The so-called northern forest was a much different environment during the 1940s and '50s than presently! The new growth timber was still quite small, there was very little under-brush as one finds presently, which allowed hunters to see great distances while hunting from a ground stand, still hunting or making "deer drives," which were the three main methods of attempting to secure a buck.

As an 11-year-old I was finally allowed to follow Dad and/or Uncle Bud and carry a gun during the 1948 season, making me "one of the gang!" I saw a lot of deer, was allowed no shots, but was present to experience three nice bucks being taken during deer drives. That certainly heated up my desire to someday put my own tag on a deer!

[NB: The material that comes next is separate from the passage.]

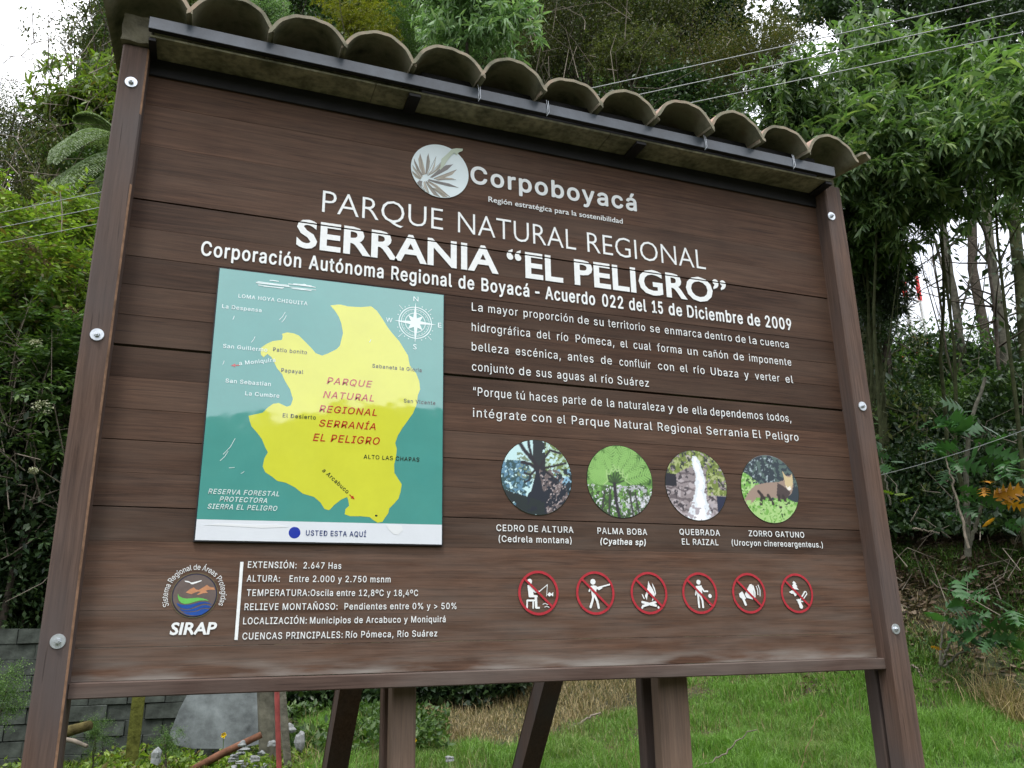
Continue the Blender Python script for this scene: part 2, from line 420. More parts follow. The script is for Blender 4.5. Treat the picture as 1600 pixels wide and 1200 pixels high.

My chance to do so arrived during the season of 1949 when once again the WCD opened the season on all deer. The number of hunters in the A-J Camp jumped from its usual eight to 10 to 15! By the end of legal shooting time on Sunday, all 15 hunter's tags were filled and I was happy to have my first tag on a nice sized doe.

My opinion is, the WCD was so happy with all the added money from the sale of deer licenses, they continued the "any thing brown is down" during the next two seasons in 1950 and '51! The A-J Camp's population jumped to 19 hunters in 1950 and 21 hunters in 1951. By then Dad had added a second bunkhouse to house the growing number of deer hunters! Once again every hunter in our camp tagged a deer during those two seasons, which helped a great deal to destroy the north's huge deer herd! Greed can be a terrible thing!

As a protest to the slaughter of the northern deer herd, many hunters boycotted the 1952 season and did not buy a hunting license, Dad and I being two of many.The number of hunters in the A-J Camp dropped to nine, and only one buck was shot, a dandy 12-point trophy by Uncle Bud. The "glory years" of the 1930s, and '40s were over!

For the next three years, 1953-'55, only the "old faithful" continued to fill the bunks in the bunkhouse, and the number of hunters averaged nine per season. Only seven bucks were harvested by camp members during that three-year span, one being my first buck in 1955.

Dad was so disgusted with the deer management policies, he retired as a deer hunter at the conclusion of the 1955 season, and turned management of the camp over to Uncle Bud. During the 1956 deer season the number of hunters in the A-J Camp fell to three, Bud, Leo Reaganfuss and Buckshot. And even as the camp's membership rebounded somewhat in 1957, '58 and '59 to six hunters, an era had ended!

My career as a deer hunter was temporarily interrupted from 1960-65. After graduating from college in January 1960, I spent the next six school terms in Florida and only spent June, July and August up north. During my absence the A-J Camp's deer hunting tradition nearly became extinct. Between 1961 and 1965 membership in the A-J Camp numbered from one to three hunters, with Uncle Bud being the only hunter in 1962! During those six deer seasons only three bucks were bagged and few deer were viewed! The "Dark Ages" of Northern Wisconsin deer hunting had arrived!

After the disastrous slaughters of 1949-51, the old tried and true rule of "one hunter - one deer" returned for a few years and some progress was made in re-building the northern deer herd. It was about the mid '50s when a new money making scheme was hatched by the WCD/DNR. Four hunters could pay $5 and purchase a "camp meat deer tag," which had to be an antlerless deer. So, once again does and yearling bucks became legal game. Our camp records do not record exactly when the camp-meat era began and ended, but I know it was over and done when I resumed deer hunting in November 1966.

After my family and I returned to my boyhood home on a permanent basis in 1966, Uncle Bud turned management of what was left of the A-J Camp's tradition to me. And an honor it was!

Beginning in 1966 camp membership jumped to five, four Jorgensen's and one Anderson. One buck was harvested, by the new camp manager who was delighted to be back up north for deer season once again!

Between 1967 and 1970, a firm base of six to seven annual camp members was re-established and the traditions my dad and three uncles had started in 1938 was once again alive and well!